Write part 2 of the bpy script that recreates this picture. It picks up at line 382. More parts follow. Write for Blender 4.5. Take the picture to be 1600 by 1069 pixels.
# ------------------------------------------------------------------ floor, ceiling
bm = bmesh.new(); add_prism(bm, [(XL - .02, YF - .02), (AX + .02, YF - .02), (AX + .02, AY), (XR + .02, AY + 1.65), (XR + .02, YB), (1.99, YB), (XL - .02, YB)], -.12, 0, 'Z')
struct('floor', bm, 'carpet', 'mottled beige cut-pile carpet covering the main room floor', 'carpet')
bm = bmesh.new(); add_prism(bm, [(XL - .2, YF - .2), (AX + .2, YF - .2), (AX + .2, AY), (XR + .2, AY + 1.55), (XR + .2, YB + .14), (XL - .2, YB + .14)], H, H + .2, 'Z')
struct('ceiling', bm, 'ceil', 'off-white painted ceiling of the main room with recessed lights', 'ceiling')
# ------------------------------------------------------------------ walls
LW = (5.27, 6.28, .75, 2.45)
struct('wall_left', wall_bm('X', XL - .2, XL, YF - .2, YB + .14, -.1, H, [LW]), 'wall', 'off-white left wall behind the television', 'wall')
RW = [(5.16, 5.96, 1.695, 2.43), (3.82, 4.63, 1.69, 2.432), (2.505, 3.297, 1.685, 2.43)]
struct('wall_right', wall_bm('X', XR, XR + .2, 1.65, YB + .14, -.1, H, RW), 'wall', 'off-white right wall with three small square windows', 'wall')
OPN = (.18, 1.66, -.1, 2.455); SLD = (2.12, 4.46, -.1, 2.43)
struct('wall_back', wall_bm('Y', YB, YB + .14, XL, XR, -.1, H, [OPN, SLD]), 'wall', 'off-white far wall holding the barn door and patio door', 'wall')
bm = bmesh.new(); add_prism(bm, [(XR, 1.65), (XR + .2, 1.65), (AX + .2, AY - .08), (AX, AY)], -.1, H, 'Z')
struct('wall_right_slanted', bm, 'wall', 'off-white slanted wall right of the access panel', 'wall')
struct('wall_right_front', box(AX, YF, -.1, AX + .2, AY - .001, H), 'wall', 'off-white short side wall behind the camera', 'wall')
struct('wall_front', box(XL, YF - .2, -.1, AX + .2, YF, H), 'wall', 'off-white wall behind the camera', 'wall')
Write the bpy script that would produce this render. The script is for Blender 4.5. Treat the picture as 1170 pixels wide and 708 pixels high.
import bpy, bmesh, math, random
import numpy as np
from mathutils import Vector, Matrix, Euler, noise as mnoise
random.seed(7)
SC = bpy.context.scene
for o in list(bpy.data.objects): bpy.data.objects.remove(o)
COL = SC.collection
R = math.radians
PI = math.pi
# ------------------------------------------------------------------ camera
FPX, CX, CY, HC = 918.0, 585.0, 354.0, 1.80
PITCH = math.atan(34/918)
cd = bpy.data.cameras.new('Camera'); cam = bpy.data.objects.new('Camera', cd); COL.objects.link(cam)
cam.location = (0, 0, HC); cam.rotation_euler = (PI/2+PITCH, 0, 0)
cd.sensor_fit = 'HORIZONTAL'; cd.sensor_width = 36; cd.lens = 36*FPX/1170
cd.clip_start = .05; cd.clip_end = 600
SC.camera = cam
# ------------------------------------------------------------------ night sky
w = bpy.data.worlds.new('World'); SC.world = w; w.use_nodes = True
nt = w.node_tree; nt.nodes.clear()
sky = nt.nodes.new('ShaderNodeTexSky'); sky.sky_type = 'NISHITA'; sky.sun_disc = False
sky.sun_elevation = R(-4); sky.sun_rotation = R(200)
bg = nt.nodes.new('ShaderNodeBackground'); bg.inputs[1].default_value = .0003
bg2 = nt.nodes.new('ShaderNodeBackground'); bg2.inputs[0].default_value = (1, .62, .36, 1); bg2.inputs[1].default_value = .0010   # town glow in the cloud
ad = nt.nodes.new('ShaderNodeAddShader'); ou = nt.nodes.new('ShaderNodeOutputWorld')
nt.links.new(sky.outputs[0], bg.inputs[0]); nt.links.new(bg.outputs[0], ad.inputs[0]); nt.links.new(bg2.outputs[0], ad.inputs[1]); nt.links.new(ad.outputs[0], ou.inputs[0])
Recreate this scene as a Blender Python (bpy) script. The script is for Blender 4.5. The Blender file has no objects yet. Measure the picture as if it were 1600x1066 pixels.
# # # #
Print the whole listing again, exactly.

▸ Result of this task:
Write part 2 of the bpy script that recreates this picture. It picks up at line 382. More parts follow. Write for Blender 4.5. Take the picture to be 1600 by 1069 pixels.
# ------------------------------------------------------------------ floor, ceiling
bm = bmesh.new(); add_prism(bm, [(XL - .02, YF - .02), (AX + .02, YF - .02), (AX + .02, AY), (XR + .02, AY + 1.65), (XR + .02, YB), (1.99, YB), (XL - .02, YB)], -.12, 0, 'Z')
struct('floor', bm, 'carpet', 'mottled beige cut-pile carpet covering the main room floor', 'carpet')
bm = bmesh.new(); add_prism(bm, [(XL - .2, YF - .2), (AX + .2, YF - .2), (AX + .2, AY), (XR + .2, AY + 1.55), (XR + .2, YB + .14), (XL - .2, YB + .14)], H, H + .2, 'Z')
struct('ceiling', bm, 'ceil', 'off-white painted ceiling of the main room with recessed lights', 'ceiling')
# ------------------------------------------------------------------ walls
LW = (5.27, 6.28, .75, 2.45)
struct('wall_left', wall_bm('X', XL - .2, XL, YF - .2, YB + .14, -.1, H, [LW]), 'wall', 'off-white left wall behind the television', 'wall')
RW = [(5.16, 5.96, 1.695, 2.43), (3.82, 4.63, 1.69, 2.432), (2.505, 3.297, 1.685, 2.43)]
struct('wall_right', wall_bm('X', XR, XR + .2, 1.65, YB + .14, -.1, H, RW), 'wall', 'off-white right wall with three small square windows', 'wall')
OPN = (.18, 1.66, -.1, 2.455); SLD = (2.12, 4.46, -.1, 2.43)
struct('wall_back', wall_bm('Y', YB, YB + .14, XL, XR, -.1, H, [OPN, SLD]), 'wall', 'off-white far wall holding the barn door and patio door', 'wall')
bm = bmesh.new(); add_prism(bm, [(XR, 1.65), (XR + .2, 1.65), (AX + .2, AY - .08), (AX, AY)], -.1, H, 'Z')
struct('wall_right_slanted', bm, 'wall', 'off-white slanted wall right of the access panel', 'wall')
struct('wall_right_front', box(AX, YF, -.1, AX + .2, AY - .001, H), 'wall', 'off-white short side wall behind the camera', 'wall')
struct('wall_front', box(XL, YF - .2, -.1, AX + .2, YF, H), 'wall', 'off-white wall behind the camera', 'wall')
Write the bpy script that would produce this render. The script is for Blender 4.5. Treat the picture as 1170 pixels wide and 708 pixels high.
import bpy, bmesh, math, random
import numpy as np
from mathutils import Vector, Matrix, Euler, noise as mnoise
random.seed(7)
SC = bpy.context.scene
for o in list(bpy.data.objects): bpy.data.objects.remove(o)
COL = SC.collection
R = math.radians
PI = math.pi
# ------------------------------------------------------------------ camera
FPX, CX, CY, HC = 918.0, 585.0, 354.0, 1.80
PITCH = math.atan(34/918)
cd = bpy.data.cameras.new('Camera'); cam = bpy.data.objects.new('Camera', cd); COL.objects.link(cam)
cam.location = (0, 0, HC); cam.rotation_euler = (PI/2+PITCH, 0, 0)
cd.sensor_fit = 'HORIZONTAL'; cd.sensor_width = 36; cd.lens = 36*FPX/1170
cd.clip_start = .05; cd.clip_end = 600
SC.camera = cam
# ------------------------------------------------------------------ night sky
w = bpy.data.worlds.new('World'); SC.world = w; w.use_nodes = True
nt = w.node_tree; nt.nodes.clear()
sky = nt.nodes.new('ShaderNodeTexSky'); sky.sky_type = 'NISHITA'; sky.sun_disc = False
sky.sun_elevation = R(-4); sky.sun_rotation = R(200)
bg = nt.nodes.new('ShaderNodeBackground'); bg.inputs[1].default_value = .0003
bg2 = nt.nodes.new('ShaderNodeBackground'); bg2.inputs[0].default_value = (1, .62, .36, 1); bg2.inputs[1].default_value = .0010   # town glow in the cloud
ad = nt.nodes.new('ShaderNodeAddShader'); ou = nt.nodes.new('ShaderNodeOutputWorld')
nt.links.new(sky.outputs[0], bg.inputs[0]); nt.links.new(bg.outputs[0], ad.inputs[0]); nt.links.new(bg2.outputs[0], ad.inputs[1]); nt.links.new(ad.outputs[0], ou.inputs[0])
Recreate this scene as a Blender Python (bpy) script. The script is for Blender 4.5. The Blender file has no objects yet. Measure the picture as if it were 1600x1066 pixels.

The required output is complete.